9. Practice Questions

 

1 Mark Questions (MCQ / Very Short Answer)

 

•         Q1: Who founded the Young Italy movement? (Answer: Giuseppe Mazzini)

•         Q2: What was the Zollverein? (Answer: A German customs union established in 1834 to create a common economic space among German states)

•         Q3: Name the female allegory used to represent the French nation after the revolution. (Answer: Marianne)

•         Q4: What is meant by 'realpolitik'? (Answer: Politics based on practical power and material factors rather than ideals or moral principles)

•         Q5: When was the Kingdom of Italy proclaimed? (Answer: 1861)

•         Q6: Who was the architect of German unification? (Answer: Otto von Bismarck, Prime Minister of Prussia)

 

3 Mark Questions (Short Answer)

 

•         Q1: What was the significance of the Congress of Vienna (1815)? How did it attempt to suppress nationalism?

•         Q2: Describe the role of Romanticism in the growth of nationalism in Europe. Give at least two specific examples.

•         Q3: What were the causes of the 1848 revolutions in Europe? Why did they ultimately fail?

•         Q4: Briefly describe the contributions of Cavour and Garibaldi to Italian unification.

•         Q5: What are 'allegories of the nation'? Explain with reference to Marianne and Germania.

 

5 Mark Questions (Long Answer)

 

•         Q1: Trace the stages of German unification under Bismarck from 1864 to 1871. How did his approach differ from that of the 1848 liberal nationalists?

•         Q2: Examine the role of the French Revolution in spreading nationalist ideas across Europe.
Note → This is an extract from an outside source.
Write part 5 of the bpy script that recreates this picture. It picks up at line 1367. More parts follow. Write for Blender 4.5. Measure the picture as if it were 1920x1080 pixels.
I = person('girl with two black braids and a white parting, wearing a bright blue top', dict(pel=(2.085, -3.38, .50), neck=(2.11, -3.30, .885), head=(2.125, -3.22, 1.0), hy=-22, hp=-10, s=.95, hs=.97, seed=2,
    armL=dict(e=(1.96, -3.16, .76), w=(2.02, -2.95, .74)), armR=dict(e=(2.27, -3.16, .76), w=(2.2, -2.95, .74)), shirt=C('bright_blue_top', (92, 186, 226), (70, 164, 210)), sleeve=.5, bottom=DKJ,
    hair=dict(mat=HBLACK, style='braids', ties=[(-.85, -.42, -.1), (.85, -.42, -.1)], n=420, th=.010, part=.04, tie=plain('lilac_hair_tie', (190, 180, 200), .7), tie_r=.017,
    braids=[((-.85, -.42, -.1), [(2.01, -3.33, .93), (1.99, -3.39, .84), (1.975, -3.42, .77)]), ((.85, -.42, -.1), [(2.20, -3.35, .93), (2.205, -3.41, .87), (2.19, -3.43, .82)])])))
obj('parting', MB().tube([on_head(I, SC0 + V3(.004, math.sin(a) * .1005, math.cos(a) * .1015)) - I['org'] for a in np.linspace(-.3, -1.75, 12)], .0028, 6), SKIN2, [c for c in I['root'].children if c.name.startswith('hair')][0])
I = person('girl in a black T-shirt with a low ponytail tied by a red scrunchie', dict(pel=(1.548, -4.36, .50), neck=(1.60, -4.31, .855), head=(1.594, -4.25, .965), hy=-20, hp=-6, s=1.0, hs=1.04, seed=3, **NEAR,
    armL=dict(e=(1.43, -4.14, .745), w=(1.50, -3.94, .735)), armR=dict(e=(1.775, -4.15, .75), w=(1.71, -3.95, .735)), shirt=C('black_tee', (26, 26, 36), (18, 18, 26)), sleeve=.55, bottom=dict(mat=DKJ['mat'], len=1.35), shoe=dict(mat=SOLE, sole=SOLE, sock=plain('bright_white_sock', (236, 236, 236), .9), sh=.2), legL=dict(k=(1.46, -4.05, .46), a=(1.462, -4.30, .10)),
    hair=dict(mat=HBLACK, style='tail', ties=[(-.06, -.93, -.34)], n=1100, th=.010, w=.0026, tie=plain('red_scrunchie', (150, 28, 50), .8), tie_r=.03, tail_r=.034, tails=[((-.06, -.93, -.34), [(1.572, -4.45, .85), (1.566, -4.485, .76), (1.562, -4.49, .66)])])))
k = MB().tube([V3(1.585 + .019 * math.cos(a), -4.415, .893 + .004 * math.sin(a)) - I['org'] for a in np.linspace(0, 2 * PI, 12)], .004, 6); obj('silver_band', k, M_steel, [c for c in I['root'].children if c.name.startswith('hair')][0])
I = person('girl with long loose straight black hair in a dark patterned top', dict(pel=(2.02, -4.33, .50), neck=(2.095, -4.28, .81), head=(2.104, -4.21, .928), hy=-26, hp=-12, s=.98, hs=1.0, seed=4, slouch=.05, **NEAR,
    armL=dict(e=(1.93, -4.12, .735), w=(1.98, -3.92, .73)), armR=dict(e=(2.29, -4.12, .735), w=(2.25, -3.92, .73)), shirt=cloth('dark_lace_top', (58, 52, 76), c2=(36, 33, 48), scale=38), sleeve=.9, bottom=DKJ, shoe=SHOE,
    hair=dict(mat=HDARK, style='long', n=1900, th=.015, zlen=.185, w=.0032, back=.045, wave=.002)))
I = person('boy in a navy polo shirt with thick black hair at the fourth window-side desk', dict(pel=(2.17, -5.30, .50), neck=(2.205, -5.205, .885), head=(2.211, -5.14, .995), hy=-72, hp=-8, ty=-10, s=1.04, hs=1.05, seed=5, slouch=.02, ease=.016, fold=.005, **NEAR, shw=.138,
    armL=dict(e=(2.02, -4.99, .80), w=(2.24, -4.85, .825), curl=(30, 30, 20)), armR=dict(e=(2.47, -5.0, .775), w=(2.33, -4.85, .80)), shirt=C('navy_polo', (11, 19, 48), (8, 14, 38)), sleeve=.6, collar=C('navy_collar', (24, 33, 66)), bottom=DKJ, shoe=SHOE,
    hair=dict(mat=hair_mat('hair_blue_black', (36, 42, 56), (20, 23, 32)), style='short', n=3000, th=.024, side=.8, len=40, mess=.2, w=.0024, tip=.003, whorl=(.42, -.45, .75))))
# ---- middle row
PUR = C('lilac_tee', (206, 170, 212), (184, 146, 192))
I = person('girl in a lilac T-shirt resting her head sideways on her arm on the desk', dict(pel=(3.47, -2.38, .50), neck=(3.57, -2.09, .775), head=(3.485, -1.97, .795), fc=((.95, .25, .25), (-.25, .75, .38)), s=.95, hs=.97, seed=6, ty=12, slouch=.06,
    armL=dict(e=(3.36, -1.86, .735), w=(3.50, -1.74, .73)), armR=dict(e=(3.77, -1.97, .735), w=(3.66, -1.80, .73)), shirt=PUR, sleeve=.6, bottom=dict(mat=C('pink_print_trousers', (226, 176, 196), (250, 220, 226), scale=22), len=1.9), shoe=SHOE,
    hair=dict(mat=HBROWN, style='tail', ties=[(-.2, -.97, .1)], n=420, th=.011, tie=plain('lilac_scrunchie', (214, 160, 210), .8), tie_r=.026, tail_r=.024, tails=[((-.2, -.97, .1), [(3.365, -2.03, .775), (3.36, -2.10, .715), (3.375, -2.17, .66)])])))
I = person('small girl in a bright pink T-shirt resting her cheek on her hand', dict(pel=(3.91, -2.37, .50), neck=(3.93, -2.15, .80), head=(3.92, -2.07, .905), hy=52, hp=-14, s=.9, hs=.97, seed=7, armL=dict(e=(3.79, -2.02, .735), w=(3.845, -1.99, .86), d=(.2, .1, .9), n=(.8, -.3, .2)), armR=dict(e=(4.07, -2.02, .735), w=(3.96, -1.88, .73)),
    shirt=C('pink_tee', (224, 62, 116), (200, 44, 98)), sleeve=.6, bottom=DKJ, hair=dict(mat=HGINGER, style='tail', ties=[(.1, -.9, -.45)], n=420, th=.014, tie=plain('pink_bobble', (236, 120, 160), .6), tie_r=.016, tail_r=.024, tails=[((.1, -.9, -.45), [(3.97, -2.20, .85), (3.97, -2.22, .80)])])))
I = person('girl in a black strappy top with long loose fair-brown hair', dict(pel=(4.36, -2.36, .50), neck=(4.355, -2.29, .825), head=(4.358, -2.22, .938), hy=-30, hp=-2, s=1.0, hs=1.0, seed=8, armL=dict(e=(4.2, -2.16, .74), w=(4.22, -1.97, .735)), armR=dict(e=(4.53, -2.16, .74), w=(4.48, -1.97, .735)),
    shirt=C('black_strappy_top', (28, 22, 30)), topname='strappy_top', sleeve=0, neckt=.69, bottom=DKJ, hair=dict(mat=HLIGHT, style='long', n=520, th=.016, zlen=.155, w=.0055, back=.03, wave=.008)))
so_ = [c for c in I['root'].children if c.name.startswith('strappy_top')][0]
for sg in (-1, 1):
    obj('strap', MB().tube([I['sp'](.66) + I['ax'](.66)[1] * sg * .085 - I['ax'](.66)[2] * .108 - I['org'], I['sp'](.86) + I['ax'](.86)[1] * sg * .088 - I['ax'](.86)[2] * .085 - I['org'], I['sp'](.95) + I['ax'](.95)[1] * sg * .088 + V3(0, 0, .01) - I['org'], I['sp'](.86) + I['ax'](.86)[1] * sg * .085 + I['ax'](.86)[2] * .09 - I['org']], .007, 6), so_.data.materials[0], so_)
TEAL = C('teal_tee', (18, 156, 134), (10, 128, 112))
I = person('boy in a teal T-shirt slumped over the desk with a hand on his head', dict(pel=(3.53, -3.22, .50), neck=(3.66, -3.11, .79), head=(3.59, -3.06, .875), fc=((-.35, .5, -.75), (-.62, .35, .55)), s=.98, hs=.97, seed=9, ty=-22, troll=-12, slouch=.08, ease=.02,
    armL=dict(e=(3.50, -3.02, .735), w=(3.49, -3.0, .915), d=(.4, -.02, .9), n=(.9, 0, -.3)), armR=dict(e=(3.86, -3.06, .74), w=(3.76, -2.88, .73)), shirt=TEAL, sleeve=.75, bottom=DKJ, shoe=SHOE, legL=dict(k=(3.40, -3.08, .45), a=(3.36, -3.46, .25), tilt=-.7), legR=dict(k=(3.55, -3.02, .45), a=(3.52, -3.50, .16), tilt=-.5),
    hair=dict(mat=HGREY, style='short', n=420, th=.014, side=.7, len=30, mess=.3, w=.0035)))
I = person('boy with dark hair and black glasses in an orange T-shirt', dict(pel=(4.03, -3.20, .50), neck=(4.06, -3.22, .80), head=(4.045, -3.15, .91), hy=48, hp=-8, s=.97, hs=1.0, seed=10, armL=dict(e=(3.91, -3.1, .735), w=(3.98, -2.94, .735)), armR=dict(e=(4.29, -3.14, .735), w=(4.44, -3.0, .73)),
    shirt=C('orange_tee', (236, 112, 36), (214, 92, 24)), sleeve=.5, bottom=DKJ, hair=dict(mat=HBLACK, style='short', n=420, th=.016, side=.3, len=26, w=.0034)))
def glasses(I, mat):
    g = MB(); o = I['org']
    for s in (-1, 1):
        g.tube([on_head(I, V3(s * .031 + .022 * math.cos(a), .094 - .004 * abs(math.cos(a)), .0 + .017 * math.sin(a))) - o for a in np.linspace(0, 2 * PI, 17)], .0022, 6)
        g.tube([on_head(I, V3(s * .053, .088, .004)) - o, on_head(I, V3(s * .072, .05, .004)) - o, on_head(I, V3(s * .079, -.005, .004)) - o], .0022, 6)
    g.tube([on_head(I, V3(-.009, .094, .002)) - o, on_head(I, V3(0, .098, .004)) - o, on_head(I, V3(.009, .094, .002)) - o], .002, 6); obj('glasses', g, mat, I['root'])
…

How did Napoleon both promote and inspire resistance to nationalism?

•         Q3: Compare and contrast the contributions of Mazzini, Cavour, and Garibaldi to Italian unification. Which figure do you consider most important and why?

•         Q4: How did Romanticism contribute to the growth of nationalism in Europe? Discuss with specific examples from Germany, Poland, and Finland.

•         Q5: What were the limitations and contradictions of 19th-century European nationalism? Discuss with reference to the treatment of minorities and women.